There are a few important stories that actually belong with the first part. When we entered the village where the miners were gathered, after climbing up that mountain, for the second time for me since working in Colombia, the campesinos started applauding as we walked in.
It is moving and embarrassing at the same time, and for that reason it made me think. It feels to me that these little towns are so isolated...the only way you can get there is by mule...and that increases their sense of insecurity, and their sense that the armed groups can do whatever they want to them with impunity. For that reason the presence of outsiders brings huge relief. Later, in talking with one of the community leaders privately, I felt that my sense of this was confirmed. He said that before the accompaniment group arrived, the people were really agitated and talking of taking up arms, not able to think of another option to defend their rights. But once the accompaniment arrived, they calmed down.

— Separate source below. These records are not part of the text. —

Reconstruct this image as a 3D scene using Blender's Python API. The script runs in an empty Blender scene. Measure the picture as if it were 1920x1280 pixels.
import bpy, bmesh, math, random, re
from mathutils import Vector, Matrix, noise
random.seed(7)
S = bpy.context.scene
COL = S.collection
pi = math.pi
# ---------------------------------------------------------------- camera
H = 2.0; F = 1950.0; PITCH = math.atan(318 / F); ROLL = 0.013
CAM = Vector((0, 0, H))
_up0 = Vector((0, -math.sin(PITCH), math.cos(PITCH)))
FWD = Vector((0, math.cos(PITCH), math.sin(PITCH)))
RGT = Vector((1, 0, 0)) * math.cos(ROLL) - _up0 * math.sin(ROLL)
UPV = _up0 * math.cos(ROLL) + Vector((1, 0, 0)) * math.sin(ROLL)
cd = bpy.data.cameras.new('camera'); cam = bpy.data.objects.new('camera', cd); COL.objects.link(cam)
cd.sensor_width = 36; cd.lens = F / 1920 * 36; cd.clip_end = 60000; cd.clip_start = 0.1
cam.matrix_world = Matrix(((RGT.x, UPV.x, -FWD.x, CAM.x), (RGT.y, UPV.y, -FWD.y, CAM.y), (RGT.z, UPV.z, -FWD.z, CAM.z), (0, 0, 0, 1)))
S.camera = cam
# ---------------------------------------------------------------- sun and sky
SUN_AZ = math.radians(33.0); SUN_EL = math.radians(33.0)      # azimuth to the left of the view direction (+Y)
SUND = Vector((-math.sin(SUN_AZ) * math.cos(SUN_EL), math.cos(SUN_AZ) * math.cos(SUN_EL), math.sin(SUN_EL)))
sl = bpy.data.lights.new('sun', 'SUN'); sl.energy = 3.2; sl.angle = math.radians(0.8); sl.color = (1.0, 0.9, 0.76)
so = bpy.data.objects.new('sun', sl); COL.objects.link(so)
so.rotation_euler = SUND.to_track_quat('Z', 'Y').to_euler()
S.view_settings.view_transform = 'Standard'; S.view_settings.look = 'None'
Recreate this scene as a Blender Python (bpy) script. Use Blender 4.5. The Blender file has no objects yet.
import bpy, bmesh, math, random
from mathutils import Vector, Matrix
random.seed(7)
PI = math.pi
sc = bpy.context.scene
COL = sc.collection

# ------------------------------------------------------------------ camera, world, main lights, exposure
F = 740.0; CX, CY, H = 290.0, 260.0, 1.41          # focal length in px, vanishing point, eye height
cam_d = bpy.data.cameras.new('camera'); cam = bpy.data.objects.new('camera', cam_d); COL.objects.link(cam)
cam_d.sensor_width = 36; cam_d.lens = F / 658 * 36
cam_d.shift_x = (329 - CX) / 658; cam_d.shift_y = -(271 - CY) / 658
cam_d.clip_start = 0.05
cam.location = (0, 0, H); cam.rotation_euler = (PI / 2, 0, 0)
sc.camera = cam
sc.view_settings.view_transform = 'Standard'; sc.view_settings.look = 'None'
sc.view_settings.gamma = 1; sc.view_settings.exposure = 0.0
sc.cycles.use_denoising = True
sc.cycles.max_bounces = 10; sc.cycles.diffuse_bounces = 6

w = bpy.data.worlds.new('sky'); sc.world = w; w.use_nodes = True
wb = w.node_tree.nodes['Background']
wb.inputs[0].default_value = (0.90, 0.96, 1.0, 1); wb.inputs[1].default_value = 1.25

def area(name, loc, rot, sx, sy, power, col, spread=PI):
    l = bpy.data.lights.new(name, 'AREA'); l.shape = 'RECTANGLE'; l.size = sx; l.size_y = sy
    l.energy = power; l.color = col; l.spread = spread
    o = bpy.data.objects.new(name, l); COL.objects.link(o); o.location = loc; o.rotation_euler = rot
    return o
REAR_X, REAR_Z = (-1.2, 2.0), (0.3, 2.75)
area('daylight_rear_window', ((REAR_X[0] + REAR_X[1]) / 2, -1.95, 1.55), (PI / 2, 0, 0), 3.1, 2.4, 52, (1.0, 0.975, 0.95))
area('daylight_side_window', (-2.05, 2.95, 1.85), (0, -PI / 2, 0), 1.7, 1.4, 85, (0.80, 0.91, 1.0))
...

Another useful bit of information is that the mining region has been used for growing coca as a cash crop for the past number of years, and artisan mining is the community's answer to replacing a cash crop with something else that brings in cash. But now the multinational mining companies have made a deal with the Colombian government, and so the campesinos are being forced out. And, on top of everything else, there are fumigations going on in the same area, which kills off the coca, but also kills off everything else alive in its path.
Like other campesinos I have talked to, these folks just want to be kept out of the government's war. They want to preserve their way of life on the land with their human rights respected, and they would like to do it peacefully. But what they say is that the military assumes that all campesinos are guerrilla, and they use that as an excuse to abuse them, when the real reason for the abuse is that powerful Colombians stand to make lots of money when the multinationals take over the mining operations. Not to mention powerful North Americans.
To continue from part 1: we accompanied about 140 campesinos to Santa Rosa, the regional center, and about 400 more came the next afternoon, and by Sunday there were over a thousand. Sunday night they held a candlelight march and vigil in the central plaza to remember their assassinated leader and other assassinated and disappeared leaders. It was that night when I overheard one of the miners say "Que multitud tan linda," because a group of them that size had never gathered together before to do a public action.
Early in the process they started lobbying high level government officials to come to Santa Rosa for a dialogue about military abuses in their region. The Catholic diocese was heavily involved in these negotiations, and also with accompaniment of the mobilization to Santa Rosa. The miners stipulated that they did not want elements from the military at the table with them. They said that Colombia is supposed to be a democracy, and in a democracy the civilian authorities are in charge of the military authorities, and they wanted to talk to the bosses. When the delegation arrived from Bogota, and it was a high level delegation, there were generals aboard the helicopter. The communities said they would not meet with the miltary, and they took to the streets again. This was Tuesday. The delegation from Bogota left without dialogue.
The miners again marched for justice, and at the end they occupied the central plaza, staying there through Tuesday evening. They decided to draft a letter to the government expressing the urgent need for dialogue and repeating that they did not want military at the table. They said they planned to stay mobilized in Santa Rosa until they get a meeting. As of today, they are still there.
We returned Wednesday night to Barranca, because we felt that they were likely not under threat of violence in Santa Rosa at this moment, and we could be of more help to them from Barranca, where there are functioning computers. We have written our own letter to Colombian authorities, and have put an urgent action out on CPTs listserve inviting others to do likewise.
When think about the miner demand to meet only with civilian authorities, I think of it as them refusing to negotiate with their abusers, but rather holding the abusers accountable to a higher authority. At first I could not understand it, but after thinking of it in this way, it makes sense to me that they would not want to meet with them.
I was at Mass one night in Santa Rosa--they have one every evening at 7:00--with my required CPT shirt on, and afterward two women from the town who were sitting next to me and who had read my shirt followed me outside because they wanted to give me a blessing. They made the sign of the cross over my chest and prayed that the Holy Spirit would stay in my heart so that I would be able to work for peace.